En los libros de texto que yo estudié en el colegio se destacaban con tintes encomiásticos dos hechos: que en España estaban las mayores minas de mercurio del mundo (Almadén); y que España era el mayor productor mundial de aceite de oliva. Y aquí terminaban nuestros méritos. Luego estaban los demás con sus salchichas, sus coches, sus ordenadores, sus trenes puntuales, sus minifaldas, su libertad de expresión y sus revistas con tías enseñando las tetas. Que yo recuerde, la primera mujer que se desnudó (a medias) en la portada de una revista española fue Victoria Vera en una que se llamaba Papillón. En mi colegio (130 alumnos en el curso) había un ejemplar, y su dueño lo alquilaba a dos pesetas el cuarto de hora.
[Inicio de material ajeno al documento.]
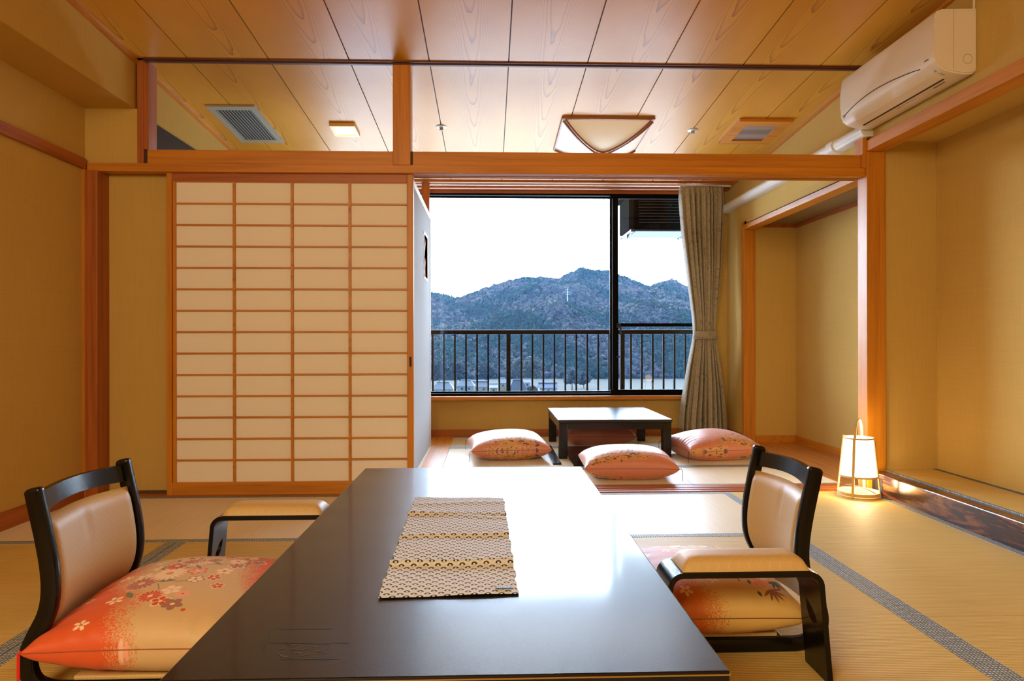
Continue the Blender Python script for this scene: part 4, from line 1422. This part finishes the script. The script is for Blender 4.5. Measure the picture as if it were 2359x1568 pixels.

¿Cómo íbamos siquiera a soñar con ganarles en algo? Ciertamente, Massiel marcó una muesca; pero nosotros seguíamos siendo los parientes pobres. Todo lo extranjero, por definición, era mejor. Josele, un excelente humorista, llenaba las salas de fiesta con un sketch en el que un andaluz hablaba por teléfono con otro andaluz, emigrado a algún otro país del mundo, y le gritaba: ¡Vente p'a España, tío! Decir eso, en la adolescencia y juventud de las gentes de mi generación, era el equivalente del ¿Qué passa, Neng? de hoy en día.

¿Once españoles ganándole a once alemanes, a once holandeses? Estás de coña. Nosotros ni aspirábamos a eso. España era todo lo que no eran esos países y, consecuentemente, ellos eran todo lo que nosotros no éramos. Eso sí, Rusia era otra cosa. A Rusia le habíamos marcado el famoso gol de Marcelino. Y te parecerá acojonante pero, sí, se puede vivir más de diez años recordando sólo un gol, que ni siquiera se marcó en una final. Porque nosotros, amigo mío, nosotros no llegábamos a las finales.

Ayer por la noche, o al menos eso espero, nos hemos sacudido la mugre. La mugre de estar en constante conflicto con nosotros mismos. La mugre de no querernos. La mugre de asumir, de entrada, que sólo somos side shows de la Historia. La mugre de creer que no merecemos la ambición.

Ya ves. Tú saltabas, con la botella de champán en la mano, pensando que sólo saltabas porque Iniesta metió un gol. Pero, aunque no lo sepas, también saltabas por todo esto.